> Task description:
Repeat everything from the first line of the listing below through the line that contains "10).build('cable_clip', MATS['steel'], sh)", exactly. Leave out pictures.
------------------------------
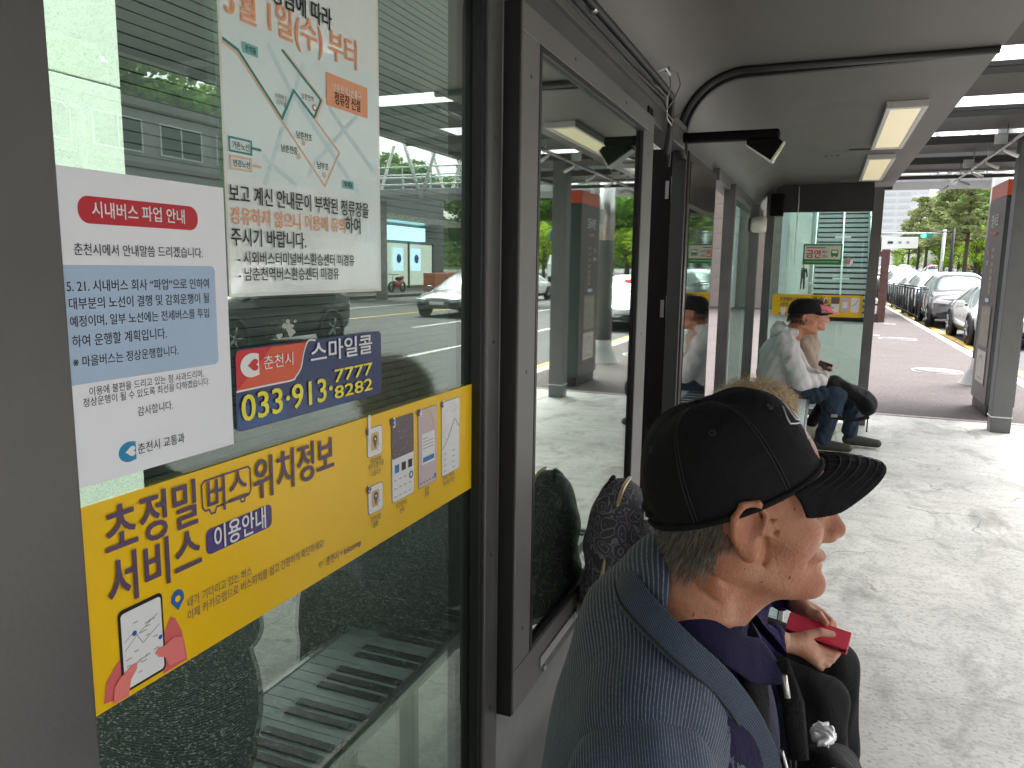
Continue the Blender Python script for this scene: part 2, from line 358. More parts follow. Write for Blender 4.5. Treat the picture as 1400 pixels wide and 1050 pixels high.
# wide dark rib next to the joint
MB().prism([(-.66, .3), (-.60, .3), (-.60, 2.06)] + [(-.36 - .245 * math.cos(R(a)), 2.065 + .245 * math.sin(R(a))) for a in range(6, 91, 7)] + [(.30, 2.325), (.555, 2.342), (.555, 2.356), (-.36, 2.356)] + [(-.36 - .29 * math.cos(R(a)), 2.065 + .29 * math.sin(R(a))) for a in range(84, 0, -7)] + [(-.66, 2.06)], 3.515, 3.545).build('rib', MATS['black_rubber'], sh)
# end wall facing us
EY = 8.2
box('end_post', (.385, EY, 0), (.475, EY + .08, 2.30), FG, sh, .004)
box('end_post', (-.58, EY, 0), (-.50, EY + .08, 2.30), FG, sh, .004)
box('end_header', (-.50, EY + .005, 2.08), (.385, EY + .075, 2.345), FD, sh, .004)
box('end_rail', (-.50, EY + .005, .06), (.385, EY + .075, .13), FG, sh, .003)
box('end_glass', (-.50, EY + .036, .13), (.385, EY + .044, 2.08), MATS['clear_glass'], sh)
box('fascia', (-.62, 8.75, 2.33), (.575, 8.80, 2.54), FD, sh, .004)
# unseen posts and back panel, added behind the viewer to darken glass reflections
box('end_post', (.385, -3.3, 0), (.475, -3.22, 2.34), FG, sh, .004); box('end_post', (-.66, -3.3, 0), (-.58, -3.22, 2.34), FG, sh, .004)
box('lower_panel', (-.66, -3.22, .02), (-.62, -.86, 2.06), MATS['panel_pale'], sh, .003)
# ducts and cables above the display case
MB().tube([(-.585, -.4, 2.16), (-.585, .8, 2.15), (-.58, 1.9, 2.15), (-.575, 2.7, 2.145), (-.565, 2.95, 2.13), (-.58, 3.02, 2.05), (-.60, 3.05, 1.94)], .012, 8).build('cable', MATS['black_rubber'], sh)
MB().tube([(-.60, -.4, 2.115), (-.60, 1.2, 2.12), (-.598, 2.4, 2.115), (-.59, 2.90, 2.12), (-.585, 3.06, 2.08), (-.60, 3.1, 1.9)], .009, 8).build('cable', MATS['black_rubber'], sh)
MB().box(-.62, -.8, 2.085, -.592, 3.45, 2.108).build('cable_trunking', CG, sh, .002)
for y in (1.05, 1.95, 2.75): MB().tube([(-.585, y, 2.15), (-.585, y + .025, 2.15)], .016, 10).build('cable_clip', MATS['steel'], sh)

# ceiling lights
lm = mat('light_housing', (.62, .62, .60), .4, .3)
for i, (y0, y1, lab) in enumerate(((4.42, 5.84, 'long cream ceiling light panel, the nearer of the two under the shelter roof'), (6.32, 7.78, 'cream ceiling light panel, the farther one near the end wall'))):
    t = tag(empty('ceiling_light', (.325, (y0 + y1) / 2, 2.35)), lab, 'ceiling light', 'ceiling lights in the shelter'); h = (y1 - y0) / 2
    fr = MB()
    fr.box(-.095, -h, -.035, -.072, h, 0); fr.box(.072, -h, -.035, .095, h, 0); fr.box(-.072, -h, -.035, .072, -h + .04, 0); fr.box(-.072, h - .04, -.035, .072, h, 0)
    fr.build('frame', lm, t, .002)
    box('diffuser', (-.072, -h + .04, -.028), (.072, h - .04, -.012), MATS['light_cream'], t)
box('ceiling_batten', (.10, 6.0, 2.338), (.42, 6.12, 2.35), CG, sh)
for x in (-.05, -.01, .03): MB().tube([(x, 6.3, 2.352), (x, 6.3, 2.345)], .008, 8).build('ceiling_screw', FD, sh)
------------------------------
> Response to this exercise:
Continue the Blender Python script for this scene: part 2, from line 358. More parts follow. Write for Blender 4.5. Treat the picture as 1400 pixels wide and 1050 pixels high.
# wide dark rib next to the joint
MB().prism([(-.66, .3), (-.60, .3), (-.60, 2.06)] + [(-.36 - .245 * math.cos(R(a)), 2.065 + .245 * math.sin(R(a))) for a in range(6, 91, 7)] + [(.30, 2.325), (.555, 2.342), (.555, 2.356), (-.36, 2.356)] + [(-.36 - .29 * math.cos(R(a)), 2.065 + .29 * math.sin(R(a))) for a in range(84, 0, -7)] + [(-.66, 2.06)], 3.515, 3.545).build('rib', MATS['black_rubber'], sh)
# end wall facing us
EY = 8.2
box('end_post', (.385, EY, 0), (.475, EY + .08, 2.30), FG, sh, .004)
box('end_post', (-.58, EY, 0), (-.50, EY + .08, 2.30), FG, sh, .004)
box('end_header', (-.50, EY + .005, 2.08), (.385, EY + .075, 2.345), FD, sh, .004)
box('end_rail', (-.50, EY + .005, .06), (.385, EY + .075, .13), FG, sh, .003)
box('end_glass', (-.50, EY + .036, .13), (.385, EY + .044, 2.08), MATS['clear_glass'], sh)
box('fascia', (-.62, 8.75, 2.33), (.575, 8.80, 2.54), FD, sh, .004)
# unseen posts and back panel, added behind the viewer to darken glass reflections
box('end_post', (.385, -3.3, 0), (.475, -3.22, 2.34), FG, sh, .004); box('end_post', (-.66, -3.3, 0), (-.58, -3.22, 2.34), FG, sh, .004)
box('lower_panel', (-.66, -3.22, .02), (-.62, -.86, 2.06), MATS['panel_pale'], sh, .003)
# ducts and cables above the display case
MB().tube([(-.585, -.4, 2.16), (-.585, .8, 2.15), (-.58, 1.9, 2.15), (-.575, 2.7, 2.145), (-.565, 2.95, 2.13), (-.58, 3.02, 2.05), (-.60, 3.05, 1.94)], .012, 8).build('cable', MATS['black_rubber'], sh)
MB().tube([(-.60, -.4, 2.115), (-.60, 1.2, 2.12), (-.598, 2.4, 2.115), (-.59, 2.90, 2.12), (-.585, 3.06, 2.08), (-.60, 3.1, 1.9)], .009, 8).build('cable', MATS['black_rubber'], sh)
MB().box(-.62, -.8, 2.085, -.592, 3.45, 2.108).build('cable_trunking', CG, sh, .002)
for y in (1.05, 1.95, 2.75): MB().tube([(-.585, y, 2.15), (-.585, y + .025, 2.15)], .016, 10).build('cable_clip', MATS['steel'], sh)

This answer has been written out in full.